EuGH-Urteil zu Suchergebnissen im Internet:"Google bekommt ein großes Problem"

Der Europäische Gerichtshof hat entschieden: EU-Bürger haben im Internet ein Recht, vergessen zu werden. Doch wie weitreichend ist der Datenschutz? Ist nur Google betroffen? IT-Anwalt Thomas Stadler erklärt im Interview die Entscheidung.

Von Pascal Paukner

EU-Bürger haben ein "Recht auf Vergessenwerden" im Internet, das hat jetzt der Europäische Gerichtshof entschieden. Suchmaschinenbetreiber wie Google müssen demnach auf Antrag Informationen aus ihren Suchergebnissen streichen, wenn die Informationen die Persönlichkeitsrechte betroffener Personen verletzen. Süddeutsche.de hat dazu Thomas Stadler interviewt. Der auf IT spezialisierte Anwalt aus Freising betreibt das bekannte Weblog Internet-Law.

SZ.de: Herr Stadler, der Europäische Gerichtshof hat entschieden, dass Google unter Umständen verpflichtet werden kann, persönliche Daten aus der Ergebnisliste zu streichen. Werden wir die Google-Suche in Europa bald nicht wiedererkennen?

Thomas Stadler: Google bekommt jetzt ein großes Problem, das nehme ich stark an. Aus meinem Arbeitsalltag weiß ich, dass seit dem Autocomplete-Urteil (Der BGH hatte 2013 entschieden, dass Google diffamierende Wortergänzungen aus seiner Suche entfernen muss; Anmerkung der Redaktion) schon viele Leute sagen: "Hui, die Information will ich jetzt aber aus Google raushaben." Das wird nun nochmals deutlich zunehmen, denn es handelt sich ja um ein sehr grundsätzliches Urteil.

Inwiefern?

Der Europäische Gerichtshof sagt relativ klar: Google verarbeitet personenbezogene Daten, wenn es Inhalte von Webseiten indiziert und in seinen Suchergebnissen verlinkt, die einen Bezug zu Personen haben. Und das ist ja nun fast immer der Fall.

Sind auch andere Unternehmen von der Entscheidung betroffen?

Das Urteil betrifft wahrscheinlich nicht nur Google. Es geht bei der Entscheidung zwar um Suchmaschinen, wie beim Europäischen Gerichtshof üblich ist das Urteil aber sehr allgemein gehalten.
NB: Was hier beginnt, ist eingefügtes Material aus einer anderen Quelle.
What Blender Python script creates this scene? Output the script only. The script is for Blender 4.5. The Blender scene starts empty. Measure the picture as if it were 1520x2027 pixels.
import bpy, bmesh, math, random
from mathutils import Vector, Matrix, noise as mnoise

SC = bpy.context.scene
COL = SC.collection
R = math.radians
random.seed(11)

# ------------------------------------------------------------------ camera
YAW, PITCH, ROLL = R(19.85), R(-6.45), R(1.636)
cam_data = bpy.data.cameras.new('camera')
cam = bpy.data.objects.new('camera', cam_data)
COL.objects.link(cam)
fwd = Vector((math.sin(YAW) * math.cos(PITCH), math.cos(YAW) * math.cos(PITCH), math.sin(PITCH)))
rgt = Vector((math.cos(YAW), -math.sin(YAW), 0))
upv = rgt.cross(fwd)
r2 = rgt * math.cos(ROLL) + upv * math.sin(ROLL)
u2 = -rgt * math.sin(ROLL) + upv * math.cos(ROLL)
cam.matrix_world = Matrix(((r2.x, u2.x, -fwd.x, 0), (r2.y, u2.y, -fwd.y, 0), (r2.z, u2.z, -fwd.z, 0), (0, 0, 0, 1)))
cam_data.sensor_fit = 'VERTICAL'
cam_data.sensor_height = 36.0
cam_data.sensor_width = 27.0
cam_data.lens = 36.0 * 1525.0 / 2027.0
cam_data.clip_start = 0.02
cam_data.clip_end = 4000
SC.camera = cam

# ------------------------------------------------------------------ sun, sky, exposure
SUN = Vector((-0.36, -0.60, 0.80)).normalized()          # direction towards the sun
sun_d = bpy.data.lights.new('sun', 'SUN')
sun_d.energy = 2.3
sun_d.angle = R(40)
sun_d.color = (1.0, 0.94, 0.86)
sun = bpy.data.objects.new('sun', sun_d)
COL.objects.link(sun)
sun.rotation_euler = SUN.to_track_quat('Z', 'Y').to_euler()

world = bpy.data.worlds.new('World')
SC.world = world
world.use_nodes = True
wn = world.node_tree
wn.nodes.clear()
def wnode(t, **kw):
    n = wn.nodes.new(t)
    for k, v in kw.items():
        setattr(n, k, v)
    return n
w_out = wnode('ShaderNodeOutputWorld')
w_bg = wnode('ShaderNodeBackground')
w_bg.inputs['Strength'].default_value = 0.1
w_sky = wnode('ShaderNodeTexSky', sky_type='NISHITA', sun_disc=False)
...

Man kann sich schon die Frage stellen, ob die Entscheidung nicht auch generell für soziale Medien wie Twitter oder Facebook gilt, die ja auch Suchfunktionen eingebaut haben. Gerade dort gibt es viele personenbezogene Inhalte.

Seit Beginn der NSA-Affäre wird Datenschutz in Europa heftig diskutiert. Jetzt setzt das oberste europäische Gericht ein starkes Zeichen. Wie lässt sich der Ruf nach einem strengeren Datenschutz mit der Wahrung der Freiheit im Internet vereinen?

Es gibt da natürlich ein Spannungsverhältnis. Das ist bislang in der Debatte vielleicht noch nicht so sehr im Mittelpunkt gestanden, aber das muss nach so einer Entscheidung nun stärker diskutiert werden. Es stellt sich jetzt die Frage, ob nicht der europäische Gesetzgeber nochmal eingreifen muss. Das Urteil hat das Potenzial, die Funktionsfähigkeit von Suchwerkzeugen einzuschränken und damit auch die Auffindbarkeit von Inhalten im Netz zu beeinträchtigen. Es kann durchaus sein, dass man viele ältere Inhalte, in denen Personen namentlich genannt werden, künftig nicht mehr über Google finden wird.